By Jack Anderson and Douglas Cohn



    WASHINGTON -- The looting is dying down in Iraq. There is nothing left to take. But there have been no reported incidents of our soldiers looting anything there, a fact that is all the more unusual because no one looks upon it as unusual.
    Unlike so many victorious soldiers throughout history who have behaved otherwise, American and coalition soldiers fighting in Iraq have proven to be both disciplined and honorable. Meanwhile, Defense Secretary Rumsfeld blew off the looting that did occur, blaming the "Henny Pennys" in the media for making too much of the long-repressed Iraqis letting off a little steam. The chaos and near anarchy doesn't surprise him, he says. If that's the case, why didn't he have a plan in place to protect vital cultural and historical institutions? Once the coalition forces broke through to Baghdad, U.S. soldiers guarded Baghdad's oil ministry building, making sure looters couldn't enter. But they were ordered to stand by as 170,000 items, by some accounts, were destroyed or removed from Baghdad's National Museum of Antiquities.

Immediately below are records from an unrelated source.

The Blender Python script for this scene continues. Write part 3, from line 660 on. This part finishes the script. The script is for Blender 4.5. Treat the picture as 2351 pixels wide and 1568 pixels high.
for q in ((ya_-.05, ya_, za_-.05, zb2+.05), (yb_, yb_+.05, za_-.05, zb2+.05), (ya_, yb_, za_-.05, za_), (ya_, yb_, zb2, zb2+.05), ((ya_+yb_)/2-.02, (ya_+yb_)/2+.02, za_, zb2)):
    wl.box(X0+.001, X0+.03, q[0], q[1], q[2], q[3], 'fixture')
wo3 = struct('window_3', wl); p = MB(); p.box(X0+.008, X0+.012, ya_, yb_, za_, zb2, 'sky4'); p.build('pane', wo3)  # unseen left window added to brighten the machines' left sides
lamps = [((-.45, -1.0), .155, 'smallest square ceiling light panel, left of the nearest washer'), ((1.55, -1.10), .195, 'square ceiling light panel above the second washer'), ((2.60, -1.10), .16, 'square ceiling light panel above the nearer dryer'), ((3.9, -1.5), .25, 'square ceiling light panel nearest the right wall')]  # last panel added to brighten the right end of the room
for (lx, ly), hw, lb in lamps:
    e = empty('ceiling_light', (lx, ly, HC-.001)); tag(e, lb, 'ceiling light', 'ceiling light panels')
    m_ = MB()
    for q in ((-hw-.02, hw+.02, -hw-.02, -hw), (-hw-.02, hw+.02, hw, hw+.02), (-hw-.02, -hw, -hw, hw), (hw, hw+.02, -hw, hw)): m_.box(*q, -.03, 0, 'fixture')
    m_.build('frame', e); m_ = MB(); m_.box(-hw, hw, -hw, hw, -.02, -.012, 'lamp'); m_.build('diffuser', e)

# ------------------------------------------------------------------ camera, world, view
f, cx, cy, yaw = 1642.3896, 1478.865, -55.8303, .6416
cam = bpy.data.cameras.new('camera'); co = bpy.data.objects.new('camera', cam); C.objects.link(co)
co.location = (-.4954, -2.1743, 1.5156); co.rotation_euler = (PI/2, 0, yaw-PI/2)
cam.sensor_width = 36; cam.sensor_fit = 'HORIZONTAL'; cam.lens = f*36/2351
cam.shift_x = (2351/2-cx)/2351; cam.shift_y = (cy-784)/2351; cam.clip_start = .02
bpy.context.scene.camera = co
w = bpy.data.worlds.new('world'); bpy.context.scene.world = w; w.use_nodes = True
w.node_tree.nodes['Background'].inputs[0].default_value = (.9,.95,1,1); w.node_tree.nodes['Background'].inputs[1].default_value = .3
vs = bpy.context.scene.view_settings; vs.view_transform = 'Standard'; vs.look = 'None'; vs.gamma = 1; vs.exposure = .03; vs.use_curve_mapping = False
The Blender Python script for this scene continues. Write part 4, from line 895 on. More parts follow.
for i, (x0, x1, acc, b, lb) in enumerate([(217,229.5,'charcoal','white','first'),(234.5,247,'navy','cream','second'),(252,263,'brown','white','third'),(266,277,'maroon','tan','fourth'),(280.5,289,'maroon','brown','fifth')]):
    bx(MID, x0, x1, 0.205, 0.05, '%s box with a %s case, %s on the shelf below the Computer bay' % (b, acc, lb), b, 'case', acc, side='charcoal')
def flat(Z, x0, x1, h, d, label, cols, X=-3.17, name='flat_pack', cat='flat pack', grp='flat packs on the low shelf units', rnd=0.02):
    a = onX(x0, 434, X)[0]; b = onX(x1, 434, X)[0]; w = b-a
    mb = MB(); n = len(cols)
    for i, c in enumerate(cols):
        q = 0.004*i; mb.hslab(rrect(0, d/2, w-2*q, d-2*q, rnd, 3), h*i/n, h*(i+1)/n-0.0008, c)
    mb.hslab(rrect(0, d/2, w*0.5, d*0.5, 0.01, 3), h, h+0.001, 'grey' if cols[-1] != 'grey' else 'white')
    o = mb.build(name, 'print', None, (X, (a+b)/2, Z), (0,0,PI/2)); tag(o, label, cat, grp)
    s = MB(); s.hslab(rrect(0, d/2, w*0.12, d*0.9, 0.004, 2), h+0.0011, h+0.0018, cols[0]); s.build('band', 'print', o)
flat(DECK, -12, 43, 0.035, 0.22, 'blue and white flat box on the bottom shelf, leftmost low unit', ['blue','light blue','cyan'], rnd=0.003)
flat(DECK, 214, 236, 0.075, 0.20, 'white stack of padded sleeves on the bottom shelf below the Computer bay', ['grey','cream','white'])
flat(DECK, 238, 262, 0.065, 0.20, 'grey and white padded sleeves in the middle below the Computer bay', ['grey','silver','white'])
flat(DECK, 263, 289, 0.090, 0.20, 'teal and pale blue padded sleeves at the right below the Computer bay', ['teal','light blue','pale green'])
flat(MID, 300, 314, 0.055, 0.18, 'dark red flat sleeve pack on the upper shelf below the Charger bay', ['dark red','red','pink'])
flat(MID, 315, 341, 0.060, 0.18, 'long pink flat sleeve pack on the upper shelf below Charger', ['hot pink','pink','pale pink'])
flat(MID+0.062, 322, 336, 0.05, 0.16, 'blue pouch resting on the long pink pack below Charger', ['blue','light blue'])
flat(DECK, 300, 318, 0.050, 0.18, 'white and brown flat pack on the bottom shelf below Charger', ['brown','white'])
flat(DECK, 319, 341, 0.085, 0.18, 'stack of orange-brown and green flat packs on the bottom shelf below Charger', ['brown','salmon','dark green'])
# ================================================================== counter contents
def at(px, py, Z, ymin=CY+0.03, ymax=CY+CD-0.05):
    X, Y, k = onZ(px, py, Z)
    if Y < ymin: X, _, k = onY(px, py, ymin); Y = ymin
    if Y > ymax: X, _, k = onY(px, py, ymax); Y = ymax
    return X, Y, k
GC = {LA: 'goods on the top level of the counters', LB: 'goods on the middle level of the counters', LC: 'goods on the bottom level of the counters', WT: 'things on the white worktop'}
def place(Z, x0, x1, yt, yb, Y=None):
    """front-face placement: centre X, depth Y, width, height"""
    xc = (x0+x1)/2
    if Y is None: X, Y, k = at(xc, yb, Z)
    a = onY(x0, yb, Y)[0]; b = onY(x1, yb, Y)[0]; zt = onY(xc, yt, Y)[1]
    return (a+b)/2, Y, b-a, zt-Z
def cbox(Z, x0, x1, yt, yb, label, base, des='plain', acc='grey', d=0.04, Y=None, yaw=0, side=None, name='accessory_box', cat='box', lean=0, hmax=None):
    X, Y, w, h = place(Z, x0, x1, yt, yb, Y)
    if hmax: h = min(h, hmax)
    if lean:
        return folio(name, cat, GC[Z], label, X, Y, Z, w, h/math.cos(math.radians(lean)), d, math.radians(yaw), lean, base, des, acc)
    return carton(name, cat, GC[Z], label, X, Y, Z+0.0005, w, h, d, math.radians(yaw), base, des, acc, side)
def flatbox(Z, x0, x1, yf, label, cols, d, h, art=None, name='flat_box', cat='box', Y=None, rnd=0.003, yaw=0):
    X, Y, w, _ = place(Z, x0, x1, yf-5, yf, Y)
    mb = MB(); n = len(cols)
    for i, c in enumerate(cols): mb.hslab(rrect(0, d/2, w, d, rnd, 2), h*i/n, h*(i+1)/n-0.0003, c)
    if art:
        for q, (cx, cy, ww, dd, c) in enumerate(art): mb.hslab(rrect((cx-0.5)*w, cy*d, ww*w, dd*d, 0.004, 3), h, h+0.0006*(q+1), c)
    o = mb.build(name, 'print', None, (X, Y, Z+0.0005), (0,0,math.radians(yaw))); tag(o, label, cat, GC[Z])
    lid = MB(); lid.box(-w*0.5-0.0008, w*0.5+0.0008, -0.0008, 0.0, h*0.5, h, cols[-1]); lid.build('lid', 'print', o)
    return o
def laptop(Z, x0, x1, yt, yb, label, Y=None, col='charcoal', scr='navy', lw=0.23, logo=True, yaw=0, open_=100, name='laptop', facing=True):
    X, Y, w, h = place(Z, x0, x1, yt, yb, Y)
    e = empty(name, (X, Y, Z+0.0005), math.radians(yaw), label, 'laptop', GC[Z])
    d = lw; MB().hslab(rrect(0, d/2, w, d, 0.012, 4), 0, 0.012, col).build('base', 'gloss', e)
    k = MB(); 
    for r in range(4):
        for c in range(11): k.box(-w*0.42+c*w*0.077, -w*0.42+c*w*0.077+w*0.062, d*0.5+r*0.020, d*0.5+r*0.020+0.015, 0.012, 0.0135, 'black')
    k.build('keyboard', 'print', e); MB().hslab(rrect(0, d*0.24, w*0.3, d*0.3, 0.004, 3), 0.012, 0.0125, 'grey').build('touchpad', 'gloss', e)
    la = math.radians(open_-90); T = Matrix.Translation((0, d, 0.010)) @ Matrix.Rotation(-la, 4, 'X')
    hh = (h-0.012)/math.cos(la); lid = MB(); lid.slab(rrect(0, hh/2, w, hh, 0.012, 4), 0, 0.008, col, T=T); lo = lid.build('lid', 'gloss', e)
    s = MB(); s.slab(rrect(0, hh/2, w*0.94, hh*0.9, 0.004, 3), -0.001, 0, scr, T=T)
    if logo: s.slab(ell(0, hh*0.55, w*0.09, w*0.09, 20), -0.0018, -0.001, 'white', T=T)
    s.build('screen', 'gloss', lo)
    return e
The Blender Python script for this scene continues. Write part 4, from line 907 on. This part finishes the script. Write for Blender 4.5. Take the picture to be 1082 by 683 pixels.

    Baghdad is the cradle of civilization, and before the war began archaeologists went to the Bush administration to seek assurances that 7,000 years of history would be shielded from harm's way. The U.S. military is justly proud of its precision bombs, and the Baghdad museum was never in danger of assault from above. What a terrible irony that the liberators who took such care in their war plan would stand down just when their services were needed the most. We human beings are mortal, but our history should live forever. Iraq's proud past -- the world's past -- has now been sacrificed in the name of an uncertain future.
    Burning books and carrying away museum artifacts can't be condoned. Yet that's what happened when American troops were ordered to stand aside and allow this behavior to go on. Maybe the antiquities will show up on eBay, and Rumsfeld will praise the Iraqis for their quick grasp of American-style commerce.
    In making the case that the looting in Iraq is no big deal, Rumsfeld pointed out that we've had riots in American cities that were accompanied by looting, and people regularly get out of hand at soccer games around the world. It's a facile analogy, but the point it makes is not the one that Rumsfeld intended. He argued that law and order is not the job of the U.S. military, and soldiers are not equipped to handle police functions. Yet the response to riots in Los Angeles and Detroit, to mention just two cities, has been to call up the National Guard and send in the troops.
    Even after the outcry over the trashing of the National Museum, the orders to American troops in the field have apparently not changed. Baghdad's National Library was torched and gutted this week, days after the city was liberated. Thousands of Korans (one being among the oldest on record) were destroyed when the Ministry for Religious Affairs and nearby libraries were set ablaze. Some of the books were a thousand years old and had survived Baghdad's fall to the Mongols in 1258.
    The fires that concern this administration are in the oil fields, not the cultural centers. Rumsfeld's callous indifference to the loss of ancient artifacts is an accurate reflection of the administration's priorities. As a war leader, Rumsfeld would benefit from a wider perspective that goes beyond conquest to the subtler signals of respecting a foreign land. The U.S. military did an excellent job of protecting religious sites. Museums and libraries, the repository of a society's intellectual life, should be accorded equal respect.
    When Napoleon's forces invaded Egypt, they shot the nose off the Sphinx. Napoleon remedied the assault with a scientific expedition that discovered the Rosetta Stone, the key to our understanding of hieroglyphics. When the history is written of this Gulf War, the military prowess will get its due. But what will be remembered through the ages is what was lost of 7,000 years of mankind's struggle to gain a civilized hold on life, even in wartime.
    Prediction: Most of what was lost will never be recovered.